As the Chair of the American Bar Association's Subcommittee on Electronic Commerce, I instituted in April 1999 a Working Group on Consumer Protection to analyze existing and proposed laws in this area and to provide practical information to consumers. I initiated and was the principal drafter of the Group's Web site, unveiled to much media attention in October 1999 at, which advises consumes in a "user-friendly" and practical way on how to shop safely online.

On its "Privacy" page, the site recommends that the consumer carefully review the privacy policies available on Web sites, and not simply have faith in seals placed on a site by third-party organizations. The site also features a separate page on "Security" concerns. (I have recommended that the site be visited not only by consumers but also by operators of commercial Web sites, to help them individually anticipate and address privacy, security, and liability concerns.)

A number of my recent articles on privacy and security issues in electronic commerce, which are available on my Web site at, stress the importance to effective industry self-regulation of both full disclosure by businesses and careful review by consumers. These articles include:

"Logos, Links, and Lending: Towards Standardized Privacy and Use Policies for Banking Web Sites," 24 Ohio Northern University Law Review 747-768 (1999). This article proposes that it would be in the joint interests of bankers, regulators, and consumers for financial institutions' Web sites to adopt standardized privacy policies and "terms and conditions of use" policies (drafts of which are provided in the article's Appendices), and to indicate this practice by displaying elements of an profession-wide standardized set of icons to reflect the specific policies chosen. Clicking on such an icon would take the potential customer to a centrally-maintained Web page that would display the corresponding terms in user-friendly language.

"The Legal Architecture of Virtual Stores: World Wide Web Sites and the Uniform Commercial Code," 34 San Diego Law Review 1263-1400 (Summer 1998). This article analyzes the application of current and proposed commercial statutes to the optimal design of commercial Web sites, and suggests that the operators of such sites install specific legal terms, and create conspicuous hyperlinks to them, to prevent or minimize their liability.

"Commercial Profiles vs. Suspect Classifications: Preparing, Preventing, and Parrying Public and Private Profiling," Stanford Journal of Law and Technology (Spring 1999). This article examines policies and practices of governmental and commercial techniques of electronic profiling.

"Notes on PKI and Digital Negotiability: Would the Cybercourier Carry Luggage?", 38 Jurimetrics 385-395 (1998). This article reviews the extent to which public key infrastructure technology would make possible systems of purely electronic negotiable instruments.

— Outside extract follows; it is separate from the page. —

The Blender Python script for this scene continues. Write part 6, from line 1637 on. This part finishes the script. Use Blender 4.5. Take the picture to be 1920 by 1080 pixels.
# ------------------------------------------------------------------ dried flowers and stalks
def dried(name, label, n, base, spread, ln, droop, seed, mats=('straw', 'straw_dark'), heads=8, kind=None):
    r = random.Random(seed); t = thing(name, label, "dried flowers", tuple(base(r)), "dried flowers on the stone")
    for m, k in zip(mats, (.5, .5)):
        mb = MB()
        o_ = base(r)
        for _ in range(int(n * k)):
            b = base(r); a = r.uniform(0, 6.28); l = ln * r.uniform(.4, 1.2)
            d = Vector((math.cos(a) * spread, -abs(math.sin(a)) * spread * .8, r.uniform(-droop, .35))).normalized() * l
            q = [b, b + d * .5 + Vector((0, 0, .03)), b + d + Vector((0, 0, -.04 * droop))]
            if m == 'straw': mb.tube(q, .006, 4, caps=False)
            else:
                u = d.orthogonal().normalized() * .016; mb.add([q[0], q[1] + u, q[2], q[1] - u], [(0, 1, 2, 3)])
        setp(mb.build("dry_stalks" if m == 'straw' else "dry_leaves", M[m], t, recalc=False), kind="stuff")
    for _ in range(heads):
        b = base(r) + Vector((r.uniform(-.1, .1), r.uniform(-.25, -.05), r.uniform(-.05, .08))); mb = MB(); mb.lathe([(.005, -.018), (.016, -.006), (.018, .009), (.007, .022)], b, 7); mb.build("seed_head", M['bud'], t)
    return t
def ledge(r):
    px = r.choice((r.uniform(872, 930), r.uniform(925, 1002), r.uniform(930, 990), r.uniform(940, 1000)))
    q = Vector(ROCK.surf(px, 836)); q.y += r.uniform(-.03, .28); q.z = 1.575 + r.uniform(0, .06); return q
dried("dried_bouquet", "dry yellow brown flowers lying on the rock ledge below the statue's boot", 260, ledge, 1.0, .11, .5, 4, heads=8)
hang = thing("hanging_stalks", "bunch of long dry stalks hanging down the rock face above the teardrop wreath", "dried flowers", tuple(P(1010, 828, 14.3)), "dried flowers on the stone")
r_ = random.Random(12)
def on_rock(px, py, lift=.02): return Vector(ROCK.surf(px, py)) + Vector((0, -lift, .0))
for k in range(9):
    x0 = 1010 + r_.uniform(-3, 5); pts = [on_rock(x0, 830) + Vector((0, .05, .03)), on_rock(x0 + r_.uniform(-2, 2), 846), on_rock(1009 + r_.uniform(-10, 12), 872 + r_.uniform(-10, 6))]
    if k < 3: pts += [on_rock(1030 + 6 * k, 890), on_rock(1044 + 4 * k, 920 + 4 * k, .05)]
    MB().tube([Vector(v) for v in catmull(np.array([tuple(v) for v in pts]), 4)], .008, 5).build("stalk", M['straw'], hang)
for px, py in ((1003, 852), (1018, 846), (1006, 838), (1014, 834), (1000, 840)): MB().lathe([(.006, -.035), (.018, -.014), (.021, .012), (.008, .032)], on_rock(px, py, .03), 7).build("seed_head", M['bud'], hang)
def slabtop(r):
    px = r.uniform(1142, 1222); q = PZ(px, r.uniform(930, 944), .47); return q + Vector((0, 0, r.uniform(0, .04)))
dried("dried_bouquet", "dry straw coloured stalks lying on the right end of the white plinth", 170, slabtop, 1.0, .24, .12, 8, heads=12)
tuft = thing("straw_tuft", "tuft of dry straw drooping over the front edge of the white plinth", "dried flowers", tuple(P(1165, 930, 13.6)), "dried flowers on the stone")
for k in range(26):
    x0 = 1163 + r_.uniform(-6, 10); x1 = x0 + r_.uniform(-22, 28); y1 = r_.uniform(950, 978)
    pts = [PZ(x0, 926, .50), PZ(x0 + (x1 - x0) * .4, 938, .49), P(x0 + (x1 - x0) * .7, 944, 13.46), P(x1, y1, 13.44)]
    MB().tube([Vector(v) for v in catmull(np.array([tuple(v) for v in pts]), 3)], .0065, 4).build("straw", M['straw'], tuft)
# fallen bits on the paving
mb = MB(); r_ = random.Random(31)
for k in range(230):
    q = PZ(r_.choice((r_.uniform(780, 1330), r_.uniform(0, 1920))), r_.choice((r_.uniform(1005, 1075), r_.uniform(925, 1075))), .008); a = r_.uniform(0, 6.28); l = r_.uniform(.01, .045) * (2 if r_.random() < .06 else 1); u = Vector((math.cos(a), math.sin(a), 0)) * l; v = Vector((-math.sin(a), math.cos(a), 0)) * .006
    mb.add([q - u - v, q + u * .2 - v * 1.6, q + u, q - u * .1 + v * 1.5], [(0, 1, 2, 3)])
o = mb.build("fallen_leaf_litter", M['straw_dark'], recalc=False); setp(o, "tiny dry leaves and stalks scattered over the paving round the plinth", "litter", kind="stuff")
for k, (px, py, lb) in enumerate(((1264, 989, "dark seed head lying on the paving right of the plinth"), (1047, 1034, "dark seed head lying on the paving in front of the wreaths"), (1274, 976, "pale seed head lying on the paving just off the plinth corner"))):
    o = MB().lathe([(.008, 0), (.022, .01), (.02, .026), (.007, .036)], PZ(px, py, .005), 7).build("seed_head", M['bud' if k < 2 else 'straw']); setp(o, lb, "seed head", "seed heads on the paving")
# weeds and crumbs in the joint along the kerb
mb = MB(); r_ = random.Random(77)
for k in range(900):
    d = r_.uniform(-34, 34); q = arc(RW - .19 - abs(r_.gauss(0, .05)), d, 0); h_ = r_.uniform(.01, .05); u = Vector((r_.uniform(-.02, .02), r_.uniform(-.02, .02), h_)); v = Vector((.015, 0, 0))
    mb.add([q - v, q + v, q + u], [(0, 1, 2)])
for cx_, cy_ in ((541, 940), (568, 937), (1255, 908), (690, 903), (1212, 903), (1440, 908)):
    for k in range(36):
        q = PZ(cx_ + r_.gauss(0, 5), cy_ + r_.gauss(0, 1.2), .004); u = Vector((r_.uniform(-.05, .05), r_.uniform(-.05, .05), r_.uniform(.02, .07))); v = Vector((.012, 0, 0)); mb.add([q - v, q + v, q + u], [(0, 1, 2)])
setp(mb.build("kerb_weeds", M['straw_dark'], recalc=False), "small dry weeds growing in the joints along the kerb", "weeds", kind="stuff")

"Withdrawal of the Reference: Rights, Rules and Remedies for Unwelcomed Web-Linking," 49 South Carolina Law Review 651-693 (Spring 1998). This article discusses the application of copyright and privacy law to the prevention of unwanted hyperlinking to an individual's or firm's Web site.

In addition, my article "Putting the Cards Before the Purse?: Distinctions, Differences, and Dilemmas in the Regulation of Stored Value Card Systems," 65 University of Missouri-Kansas City Law Review 319-398 (1997), evaluated in detail the responses of the banking community to the Federal Reserve Board's proposal to amend Regulation E to address stored value cards, reviewed the differences between those proposed regulations and the categorization systems for stored value cards adopted by the FDIC General Counsel's Opinion No. 8, recommended specific revisions to the proposed regulation, and suggested general principles for the drafting of regulation in this area.

Among the groups to which I have recently made recommendations regarding privacy, security, and related issues in electronic commerce are: the House of Representatives (testimony in June 1998 regarding electronic commerce and fraud); the Office of Thrift Supervision (keynote speaker at Chief Counsel's Regulatory Conference, April 1999); The International Monetary Fund (presentation on "Electronic Payments Developments and Privacy," May 1998); the Federal Deposit Insurance Corporation; the Conference of State Bank Supervisors; the National Association of Attorneys General; the Study Group on Electronic Commerce of the U.S. Department of State's Advisory Committee on Private International Law; the American Bar Association; the District of Columbia Bar; the Federal Communications Bar Association; the Computers, Freedom & Privacy Conference (1998 and 1999); and the Association of American Law Schools (whose Committee on Commercial and Related Consumer Law I was recently nominated to chair).

I would be honored to be appointed to the Advisory Committee on Online Access and Security, and would be happy to assist its work in any way that I could.